Strictly speaking this is a religious festival,
but for most of the week, solemnity isn't the keynote - there's
a lot of carousing and frivolity, and bars are full day and night
with entire families, from grandparents to babes in arms staying
up until three or four in the morning.
In essence, Semana Santa involves the marching in
procession of brotherhoods of the church and penitents, followed
by elaborate floats on which sit seventeenth century images of the
Virgin or Christ. For months beforehand, the bands practice their
short, fervent flamenco style hymns about the Passion and the Virgin's
sorrows throughout the city.
Seville has various shops dedicated to the sale of
Nazareno robes, including sandles and Capirote. Many of these shops can be found on the Calle Alcaiceria de la Loza.
The cone shape Capirote are made to measure while you wait.

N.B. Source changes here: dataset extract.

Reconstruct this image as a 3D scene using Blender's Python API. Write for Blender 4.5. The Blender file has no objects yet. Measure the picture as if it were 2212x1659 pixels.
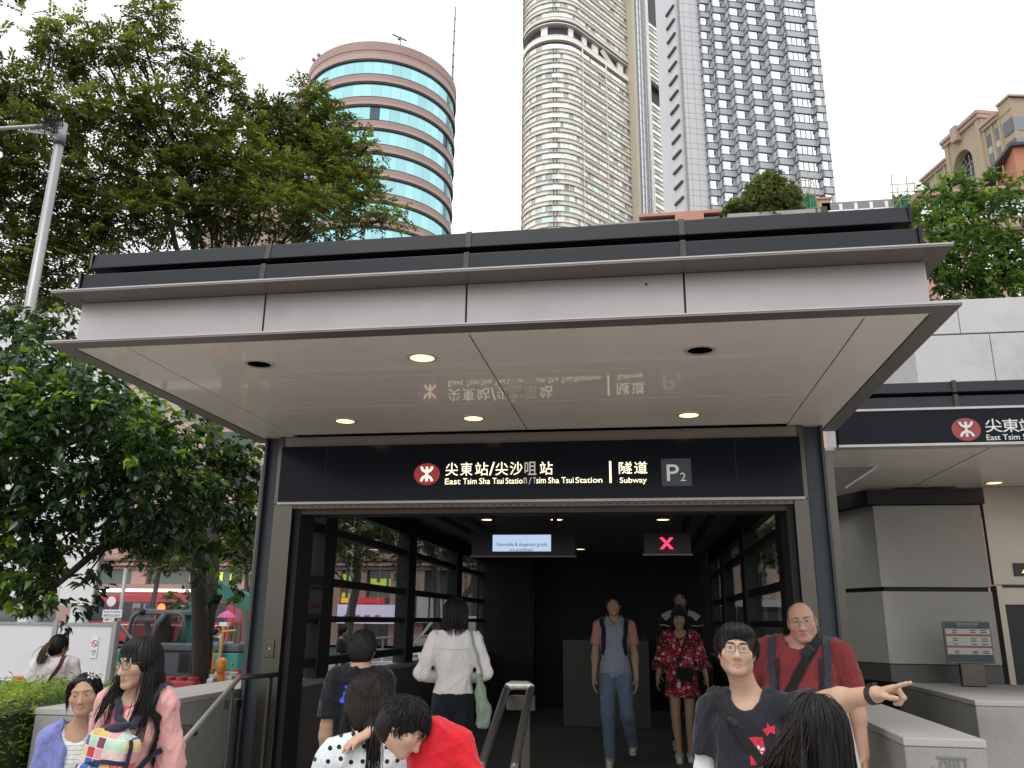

Throughout the week, the processions leave churches
all over the city from early afternoon onwards, snaking through
the city and back to their resting place many hours later. Good
Friday morning is the climax, when the procession leave the churches
at midnight and move through the town for most of the night. The
highlight is the arrival at the cathedral in the early hours of
the morning. On the Thursday, the local women wear black and it's
considered disrespectful for tourists to wear T-shirts and shorts.
The final lap of the official route goes from La
Campana to Calle Sierpes to the cathedral and around the Giralda
and the Bishop's Palace. This is a good area to watch the processions.
Grandstands are erected in the main squares, you may be able to
buy a back row seat as the best sell out weeks in advance.
Without doubt the local heroes of the night are
the lads who carry the thrones. Always hidden away in Seville, but
you might catch a glimpse when they pop out for a well earned drink.
The processions take place during the week leading
up to but not including Easter Sunday.